The equation of motion for something under constant acceleration $\vec{a}$ is
$$\vec{x}(t) = \vec{x}(0) + \vec{v}(0)t + \frac12 \vec{a}t^2,$$
where $\vec{x}, \vec{v}, \vec{a}, t$ are displacement, velocity, acceleration, and time, respectively.
If you launch at an angle $\theta$ with respect to horizontal, then the $x$ and $y$ components of the initial velocity are $v_x(0) = v \cos\theta$ and
$v_y(0) = v \sin\theta,$ where $v = |\vec{v}(0)|.$
Let's take the directions to be $+x$ to the right and $+y$ up.
Let's also define $\vec{x}(0) = \vec{0}.$
If your constant acceleration is gravity, then $a_x = 0$ and $a_y = -g$.
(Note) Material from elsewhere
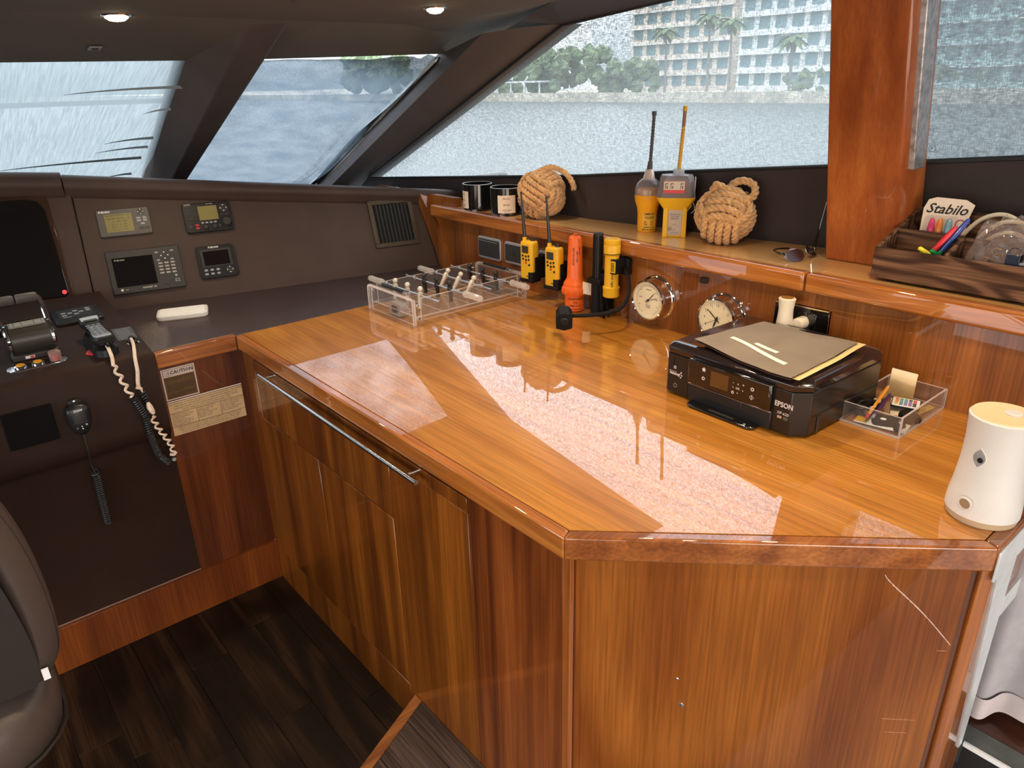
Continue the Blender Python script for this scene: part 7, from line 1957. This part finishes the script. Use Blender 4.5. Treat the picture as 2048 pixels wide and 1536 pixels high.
# binder clips / stapler-like dark clips
for i, (y, lab) in enumerate(((0.505, 'navy binder clip standing at the front of the organiser'), (0.456, 'navy binder clip at the right end of the organiser'))):
    t = thing('binder_clip', lab, 'clip', loc=(1.895, y, 1.262), rz=0.15 * i)
    g = G(); g.loft([[(-0.012, -0.014, z), (0.012, -0.014, z), (0.004, -0.0125, z)[:3], (0.004, 0.0125, z), (0.012, 0.014, z), (-0.012, 0.014, z)] for z in (0.0, 0.078)]); build('clip_body', g, M_('navy_%d' % i, (0.012, 0.018, 0.045), 0.25, coat=0.6, var=0.05), t, bev=0.001)
    g = G(); g.tube(spline([(-0.004, -0.012, 0.078), (-0.002, -0.008, 0.090), (-0.002, 0.008, 0.090), (-0.004, 0.012, 0.078)]), 0.0012, 6); build('wire_handle', g, MT['chrome'], t)
t = thing('staple_strip', 'small chrome block of staples between the navy clips', 'staples', loc=(1.893, 0.481, 1.262))
g = G(); g.box(-0.010, 0.010, -0.009, 0.009, 0, 0.064); build('staple_block', g, MT['steel'], t, bev=0.001)
g = G()
for k in range(8): g.box(-0.0106, 0.0106, -0.0096, 0.0096, 0.004 + k * .0075, 0.0058 + k * .0075)
build('groove', g, MT['dgrey'], t, smooth=0)

# =================================================================== CEILING FITTINGS
lampm = M_('lamp_glow', (1.0, 0.80, 0.52), 0.5, emit=14.0)
def downlight(label, x, y, r):
    z = zc(y)
    t = thing('ceiling_downlight', label, 'light', Matrix.Translation((x, y, z)) @ Matrix.Rotation(math.radians(-1.9), 4, 'X'), group='ceiling downlights')
    g = G(); g.lathe([(r * .98, 0.004), (r * 1.22, 0.002), (r * 1.25, -0.001), (r * 1.20, -0.004), (r * 1.0, -0.005), (r * .93, -0.001)], 32, caps=False); build('bezel', g, MT['chrome'], t)
    g = G(); g.lathe([(r * .95, -0.0015), (r * .9, -0.008), (r * .6, -0.015), (0.0001, -0.018)], 32, caps=False); build('lens', g, lampm, t)
    l = bpy.data.lights.new('downlight_beam', 'SPOT'); l.energy = 22; l.color = (1.0, 0.78, 0.52); l.spot_size = 2.2; l.spot_blend = 0.9; l.shadow_soft_size = 0.03
    o = bpy.data.objects.new('downlight_beam', l); COL.objects.link(o); o.location = (x, y, z - 0.02)
    return t
downlight('lit ceiling downlight above the helm console, left in view', 0.645, 2.510, 0.034)
downlight('lit ceiling downlight above the teak worktop, top middle of the view', 1.455, 2.075, 0.029)
for k, (x, y) in enumerate(((1.30, 1.15), (1.45, 0.55), (0.75, 0.35), (0.55, 1.45))):      # unseen extra lamps, added aft in the headliner to brighten the counter
    z = zc(y); r = 0.028
    g = G(); g.lathe([(r * .98, 0.004), (r * 1.22, 0.002), (r * 1.25, -0.001), (r * 1.20, -0.004), (r * 1.0, -0.005), (r * .93, -0.001)], 32, (x, y, z), caps=False)
    g.lathe([(r * .95, -0.0015), (r * .9, -0.006), (r * .6, -0.010), (0.0001, -0.012)], 32, (x, y, z), mi=1, caps=False)
    build('trim_%d' % (12 + k), g, [MT['chrome'], lampm], kind='structure')
    l = bpy.data.lights.new('downlight_beam', 'SPOT'); l.energy = 22; l.color = (1.0, 0.78, 0.52); l.spot_size = 2.2; l.spot_blend = 0.9; l.shadow_soft_size = 0.03
    o = bpy.data.objects.new('downlight_beam', l); COL.objects.link(o); o.location = (x, y, z - 0.02)
t = thing('ceiling_sensor', 'tiny white square sensor in the headliner near the windscreen', 'sensor', frame((0.652, 2.868, 1.8545), (1, 0, 0), (0, -0.2, -1)))
g = G(); g.box(-0.019, 0.019, -0.020, 0.020, 0, 0.003); build('plate', g, MT['lgrey'], t, bev=0.001)
g = G(); g.lathe([(0.011, 0.003), (0.010, 0.005), (0.0001, 0.006)], 16); build('eye', g, MT['dgrey'], t)

# =================================================================== AFT CORNER: CURTAIN AND STEP (right edge)
t = thing('curtain', 'pale grey cloth curtain hanging behind the end of the teak cabinet', 'curtain', loc=(1.56, 0.25, 0.8))
cm = M_('curtain_cloth', (0.42, 0.39, 0.40), 0.85, var=0.10, vscale=25, bump=0.3, bscale=350)
def cur(u, v):
    x = 1.470 + 0.30 * u; y = 0.300 - 0.32 * u
    z = 0.90 - v * (0.455 + 0.012 * math.sin(u * 15))
    s = 0.014 * math.sin(u * 30 + v * 1.5) * (0.5 + 0.6 * v) + 0.016 * math.sin(u * 12 + 1) * v
    return (x + s * 0.9, y + s * 0.5, z)
g = W(); g.grid(cur, 90, 30); build('cloth', g, cm, t, smooth=60)
g = W(); g.grid(lambda u, v: (lambda p: (p[0] - 0.005, p[1] - 0.004, p[2]))(cur(u, 0.88 + 0.12 * v)), 90, 4); build('hem', g, M_('hem_grey', (0.60, 0.52, 0.52), 0.8, var=0.08), t, smooth=60)
g = W(); g.cyl((1.462, 0.309, 0.893), (1.775, -0.025, 0.893), 0.006, n=10); build('curtain_rail', g, MT['steel'], t)
struct('floor_aft', G().box(1.478, 1.95, -1.2, 0.60, 0.36, 0.425), wood('aft_floor', (0.035, 0.012, 0.008), (0.06, 0.02, 0.012), (0.09, 0.035, 0.02), 'Y', coat=0.3, rough=0.35, across=16, along=1.5))
struct('trim_10', G().box(1.424, 1.477, -1.2, 0.60, 0.36, 0.4245), M_('slate_edge', (0.10, 0.11, 0.10), 0.5, var=0.2))
struct('trim_11', G().box(1.418, 1.4235, -1.2, 0.257, 0.415, 0.4262), M_('white_edge', (0.80, 0.80, 0.77), 0.4, var=0.05))
struct('floor_riser', G().box(1.420, 1.4235, -1.2, 0.257, 0.0, 0.414), M_('riser_dark', (0.012, 0.011, 0.011), 0.6, var=0.2))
Then, your two equations for $x$ and $y$ become
$$x(t) = v(\cos \theta)t, \\ y(t) = v(\sin \theta)t - \frac12 g t^2.$$
So, having these,
- How do you figure out what time the object hits the ground again? (It starts on the ground because of the initial condition I assumed.)
- Once you have that time, how do you figure out how far it traveled horizontally?
The second answer will depend on $g$, so this will tell you how gravity affects the range.